**Directions**
Copy the listing below in full and skip every picture.
[Begin]
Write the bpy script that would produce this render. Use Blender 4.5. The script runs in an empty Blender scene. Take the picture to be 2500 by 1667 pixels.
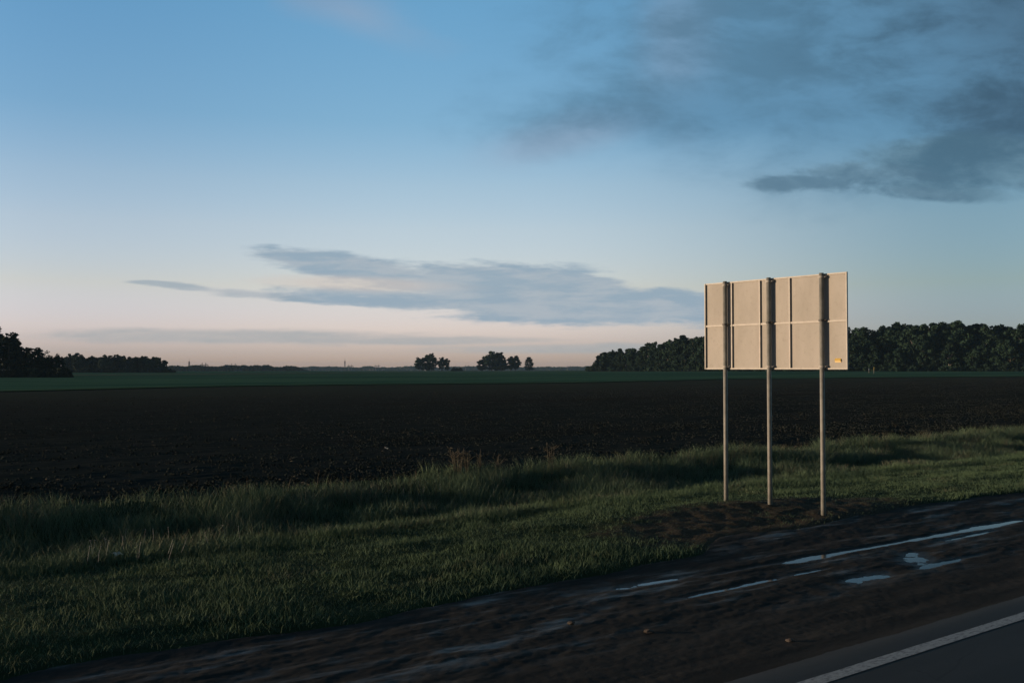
import bpy, math, random
import numpy as np
R = math.radians
random.seed(7)
rng = np.random.default_rng(11)
sc = bpy.context.scene
COL = sc.collection

# ------------------------------------------------------------------ camera
F = 2430.0                      # focal length in photo pixels (2500 px wide)
CAMZ = 2.6
PITCH = math.atan(66.0 / F)
cd = bpy.data.cameras.new("camera")
cam = bpy.data.objects.new("camera", cd)
COL.objects.link(cam)
cam.location = (0, 0, CAMZ)
cam.rotation_euler = (math.pi / 2 + PITCH, 0, 0)
cd.sensor_width = 36
cd.lens = 36 * F / 2500
cd.clip_start = 0.05
cd.clip_end = 30000
sc.camera = cam

# ------------------------------------------------------------------ light
SUN_EL = 4.0                    # low evening sun, straight to the left (-X)
sc.view_settings.view_transform = 'Standard'
sc.view_settings.look = 'None'
sc.view_settings.gamma = 1
sc.view_settings.use_curve_mapping = False
sc.view_settings.exposure = 1.2
sl = bpy.data.lights.new("sun", 'SUN')
sl.energy = 2.0
sl.angle = R(0.5)
sl.color = (1.0, 0.70, 0.43)
so = bpy.data.objects.new("sun", sl)
COL.objects.link(so)
so.rotation_euler = (0, -R(90 - SUN_EL), 0)      # shines towards +X
SKY_STRENGTH = 0.15


def ray(px, py):
    """direction (x, y=1, z) through a photo pixel"""
    xc = (px - 1250) / F
    yc = -(py - 833.5) / F
    y = math.cos(PITCH) - math.sin(PITCH) * yc
    z = math.sin(PITCH) + math.cos(PITCH) * yc
    return xc / y, z / y


class NT:
    """small helper to write node trees"""
    def __init__(self, tree):
        self.t = tree

    def new(self, kind, **kw):
        n = self.t.nodes.new(kind)
        for k, v in kw.items():
            setattr(n, k, v)
        return n

    def put(self, sock, v):
        if isinstance(v, bpy.types.NodeSocket):
            self.t.links.new(v, sock)
        elif isinstance(v, (tuple, list)) and len(v) == 3 and sock.type == 'RGBA':
            sock.default_value = (*v, 1)
        else:
            sock.default_value = v

    def m(self, op, a, b=0.0, c=None, clamp=False):
        n = self.new('ShaderNodeMath', operation=op, use_clamp=clamp)
        self.put(n.inputs[0], a)
        self.put(n.inputs[1], b)
        if c is not None:
            self.put(n.inputs[2], c)
        return n.outputs[0]

    def mix(self, f, a, b, blend='MIX'):
        n = self.new('ShaderNodeMix', data_type='RGBA', blend_type=blend)
        self.put(n.inputs[0], f)
        self.put(n.inputs[6], a)
        self.put(n.inputs[7], b)
        return n.outputs[2]

    def smooth(self, v, lo, hi, a=0.0, b=1.0):
        n = self.new('ShaderNodeMapRange', interpolation_type='SMOOTHSTEP')
        self.put(n.inputs[0], v)
        n.inputs[1].default_value = lo
        n.inputs[2].default_value = hi
        n.inputs[3].default_value = a
        n.inputs[4].default_value = b
        return n.outputs[0]

    def noise(self, vec, scale, detail=4, rough=0.55, dist=0.0):
        n = self.new('ShaderNodeTexNoise')
        if vec is not None:
            self.put(n.inputs['Vector'], vec)
        n.inputs['Scale'].default_value = scale
        n.inputs['Detail'].default_value = detail
        n.inputs['Roughness'].default_value = rough
        n.inputs['Distortion'].default_value = dist
        return n.outputs[0]

    def comb(self, x, y, z=0.0):
        n = self.new('ShaderNodeCombineXYZ')
        self.put(n.inputs[0], x)
        self.put(n.inputs[1], y)
        self.put(n.inputs[2], z)
        return n.outputs[0]

    def ramp(self, f, stops, interp='LINEAR'):
        n = self.new('ShaderNodeValToRGB')
        cr = n.color_ramp
        cr.interpolation = interp
        while len(cr.elements) < len(stops):
            cr.elements.new(0.5)
        for e, (p, c) in zip(cr.elements, stops):
            e.position = p
            e.color = (*c, 1)
        self.put(n.inputs[0], f)
        return n.outputs[0]


# ------------------------------------------------------------------ world
def lin(*c):
    return tuple(((v / 255) / 12.92 if v < 10.3 else ((v / 255 + .055) / 1.055) ** 2.4) for v in c)


OVERHEAD_DIM = (24, 38, 40)  # colour of the unseen sky cover added to lower the fill light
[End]
**Result of this exercise**
Write the bpy script that would produce this render. Use Blender 4.5. The script runs in an empty Blender scene. Take the picture to be 2500 by 1667 pixels.
import bpy, math, random
import numpy as np
R = math.radians
random.seed(7)
rng = np.random.default_rng(11)
sc = bpy.context.scene
COL = sc.collection

# ------------------------------------------------------------------ camera
F = 2430.0                      # focal length in photo pixels (2500 px wide)
CAMZ = 2.6
PITCH = math.atan(66.0 / F)
cd = bpy.data.cameras.new("camera")
cam = bpy.data.objects.new("camera", cd)
COL.objects.link(cam)
cam.location = (0, 0, CAMZ)
cam.rotation_euler = (math.pi / 2 + PITCH, 0, 0)
cd.sensor_width = 36
cd.lens = 36 * F / 2500
cd.clip_start = 0.05
cd.clip_end = 30000
sc.camera = cam

# ------------------------------------------------------------------ light
SUN_EL = 4.0                    # low evening sun, straight to the left (-X)
sc.view_settings.view_transform = 'Standard'
sc.view_settings.look = 'None'
sc.view_settings.gamma = 1
sc.view_settings.use_curve_mapping = False
sc.view_settings.exposure = 1.2
sl = bpy.data.lights.new("sun", 'SUN')
sl.energy = 2.0
sl.angle = R(0.5)
sl.color = (1.0, 0.70, 0.43)
so = bpy.data.objects.new("sun", sl)
COL.objects.link(so)
so.rotation_euler = (0, -R(90 - SUN_EL), 0)      # shines towards +X
SKY_STRENGTH = 0.15


def ray(px, py):
    """direction (x, y=1, z) through a photo pixel"""
    xc = (px - 1250) / F
    yc = -(py - 833.5) / F
    y = math.cos(PITCH) - math.sin(PITCH) * yc
    z = math.sin(PITCH) + math.cos(PITCH) * yc
    return xc / y, z / y


class NT:
    """small helper to write node trees"""
    def __init__(self, tree):
        self.t = tree

    def new(self, kind, **kw):
        n = self.t.nodes.new(kind)
        for k, v in kw.items():
            setattr(n, k, v)
        return n

    def put(self, sock, v):
        if isinstance(v, bpy.types.NodeSocket):
            self.t.links.new(v, sock)
        elif isinstance(v, (tuple, list)) and len(v) == 3 and sock.type == 'RGBA':
            sock.default_value = (*v, 1)
        else:
            sock.default_value = v

    def m(self, op, a, b=0.0, c=None, clamp=False):
        n = self.new('ShaderNodeMath', operation=op, use_clamp=clamp)
        self.put(n.inputs[0], a)
        self.put(n.inputs[1], b)
        if c is not None:
            self.put(n.inputs[2], c)
        return n.outputs[0]

    def mix(self, f, a, b, blend='MIX'):
        n = self.new('ShaderNodeMix', data_type='RGBA', blend_type=blend)
        self.put(n.inputs[0], f)
        self.put(n.inputs[6], a)
        self.put(n.inputs[7], b)
        return n.outputs[2]

    def smooth(self, v, lo, hi, a=0.0, b=1.0):
        n = self.new('ShaderNodeMapRange', interpolation_type='SMOOTHSTEP')
        self.put(n.inputs[0], v)
        n.inputs[1].default_value = lo
        n.inputs[2].default_value = hi
        n.inputs[3].default_value = a
        n.inputs[4].default_value = b
        return n.outputs[0]

    def noise(self, vec, scale, detail=4, rough=0.55, dist=0.0):
        n = self.new('ShaderNodeTexNoise')
        if vec is not None:
            self.put(n.inputs['Vector'], vec)
        n.inputs['Scale'].default_value = scale
        n.inputs['Detail'].default_value = detail
        n.inputs['Roughness'].default_value = rough
        n.inputs['Distortion'].default_value = dist
        return n.outputs[0]

    def comb(self, x, y, z=0.0):
        n = self.new('ShaderNodeCombineXYZ')
        self.put(n.inputs[0], x)
        self.put(n.inputs[1], y)
        self.put(n.inputs[2], z)
        return n.outputs[0]

    def ramp(self, f, stops, interp='LINEAR'):
        n = self.new('ShaderNodeValToRGB')
        cr = n.color_ramp
        cr.interpolation = interp
        while len(cr.elements) < len(stops):
            cr.elements.new(0.5)
        for e, (p, c) in zip(cr.elements, stops):
            e.position = p
            e.color = (*c, 1)
        self.put(n.inputs[0], f)
        return n.outputs[0]


# ------------------------------------------------------------------ world
def lin(*c):
    return tuple(((v / 255) / 12.92 if v < 10.3 else ((v / 255 + .055) / 1.055) ** 2.4) for v in c)


OVERHEAD_DIM = (24, 38, 40)  # colour of the unseen sky cover added to lower the fill light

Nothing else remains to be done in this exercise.